Agile and Remote Dev Teams

How to Use Agile to Manage Remote Dev Teams, from G2Guide’s Segun Osu

The way you manage a remote team’s work dictates both their success and yours. This is a summary of a session held by Wework Labs mentor Segun Osu, director of G2Guide.

 

Why agile makes sense for remote teams

Agile is designed to anticipate change and it helps provide the type of environment that great teams need to prosper – autonomy, mastery and purpose.  Our teams typically consist of 4 to 5 developers, an agile coach/scrum master and a product owner. We proactively provide teams with a sense of purpose and direction, and keep teams happy to make them productive.  In a nutshell, we build in team motivation by design.

 

How Scrum works

First, decide what work you would like to have done, in the format of a so called product backlog.  However, unlike traditional project management, the scrum development team also has a key decision making role – you agree with the team which items of work they can complete within a set time period, commonly referred to as a sprint.

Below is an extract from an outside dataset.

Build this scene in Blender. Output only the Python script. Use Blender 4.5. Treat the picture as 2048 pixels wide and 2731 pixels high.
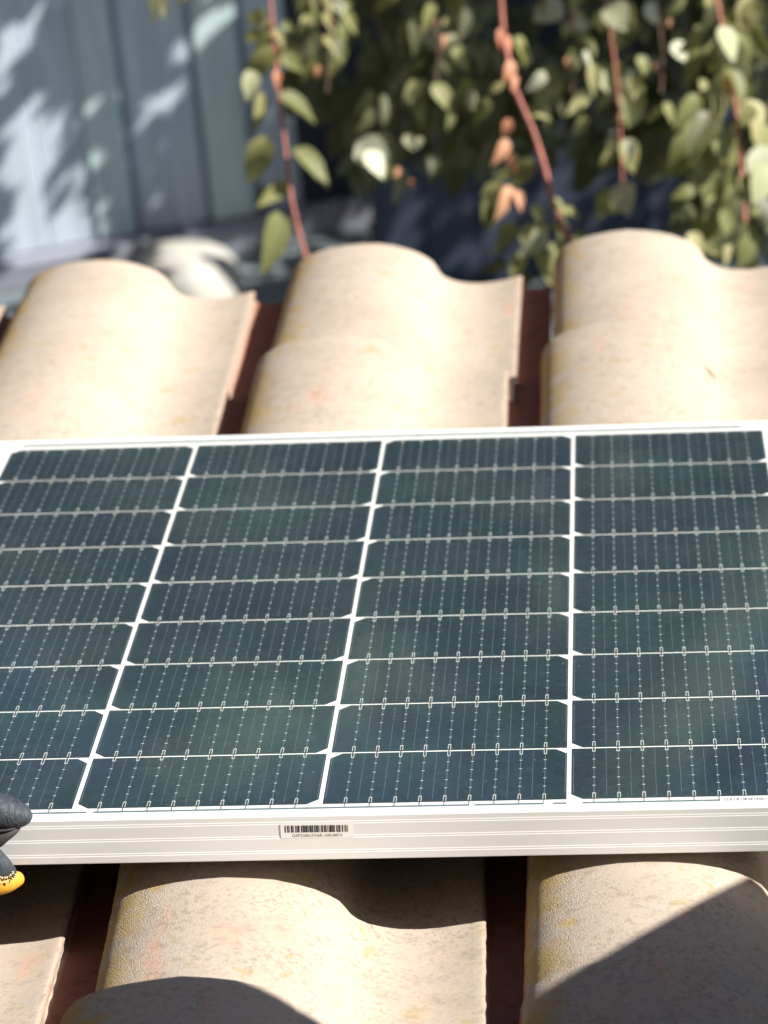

The product backlog actually consists of a pipeline of ideas for work that may be considered for completion in future.  This feeds into another list called the sprint backlog which is a list of work items that the team thinks it can actually complete within a set time period, typically two to four weeks. Each work item needs to have enough detail for the team to estimate the effort required to complete the work.   

 

We have sprint planning meetings to review the workload and decide what is to be worked on so that during the sprint, the decision making has already been done. You’ve decided with the team, for example, that the landing page needs a large blue button to perform a particular task, it needs to have a dropdown list, it needs to run an algorithm, etc. You express your needs in the form of user stories – high-level definitions of requirements – possibly, complete with acceptance criteria.  The team works unhindered for the duration of the sprint.

 

Every morning we have a daily standup meeting, to make sure that impediments are removed early.  We also proactively encourage clients to rank product backlog items to make it easy for us to continuously identify high priority work – that will provide the greatest business value – in readiness for the next sprint.   

 

At the end of each sprint, the goal is to demo the completed work and deliver a fully complete and potentially usable unit of software, rather than just work in progress. 

 

Why agile scrum delivers results for businesses

Before agile became popular, long development cycles were the norm, users might only get to see the product on completion, but their needs may have changed. Agile teams work in shorter development cycles, sharing the output at regular intervals, iterating and adjusting course so that the product remains aligned with changing business needs.  At G2Guide we use this framework to continuously deliver work that clients tell is of highest value to their businesses, providing full product demos at least every 2 weeks. For a client, that could mean being able to engage future suppliers, customers or even investors, sooner rather than later.

 

At the end of each cycle we also formally review how our next sprint’s performance could be improved.  We plan ahead and decide what should be included in the next sprint and continue to focus on clients’ business priorities. In a nutshell that is an overview of how we typically use the agile scrum framework to keep teams motivated, continuously respond to change—market conditions and clients’ priorities—and get development work done, often within challenging time and budgetary constraints.